Beaucoup de laboratoires ouverts du pays et de Buenos Aires y participeront. Nous y serons notamment pour présenter notre projet de construction avec des matériaux locaux et nos méthodes d’impression 3D. On développe ce projet dans la zone industrielle de Buenos Aires, en collaboration avec la province de Mendoza, toute proche de Santiago.
En même temps, le 11 août, nous organiserons à Buenos Aires la deuxième édition de notre Mini Maker Faire. On veut aussi y capter beaucoup de makers régionaux et d’experts internationaux qui pourront se déplacer depuis Santiago. J’imagine une interaction parfaite entre les deux villes et ses communautés de fablabs pour profiter de cette occasion unique de jeter les bases de laboratoires têtes de réseau, comme ce fut le cas pour la FAB12 à Shenzen.

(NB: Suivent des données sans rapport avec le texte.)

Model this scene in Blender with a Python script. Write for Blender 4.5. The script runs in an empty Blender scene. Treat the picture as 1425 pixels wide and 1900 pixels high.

En Amérique latine, où les moyens financiers sont excessivement limités, où nous avons tous ces problèmes d’organisation institutionnelle et peu de soutien à l’éducation, il est fondamental de préparer cette génération de labs susceptibles d’en créer de nouveaux, cette génération de machines capables d’en fabriquer de nouvelles, de manière intelligente et rationnelle. C’est pourquoi j’espère que FAB13 sera lié à la question de la gestion écologique des ressources.
L’Amérique latine possède beaucoup de ressources naturelles qui se font de plus en plus rares à l’échelle mondiale. Il faut que nous posions les bases de leur défense, à travers un usage effectif d’outils de fabrication qui ne produisent pas de gaspillage, qui soient alimentés par des énergies renouvelables, avec un usage raisonné de l’eau douce, soucieux de la non-modification des milieux naturels et nous préservant de l’urbanisation, qui devient massive sur notre continent. Ces deux thématiques de génération d’outils numériques adaptés et de protection des ressources sont à l’échelle des enjeux de technologie ouverte que nous portons ici en Argentine.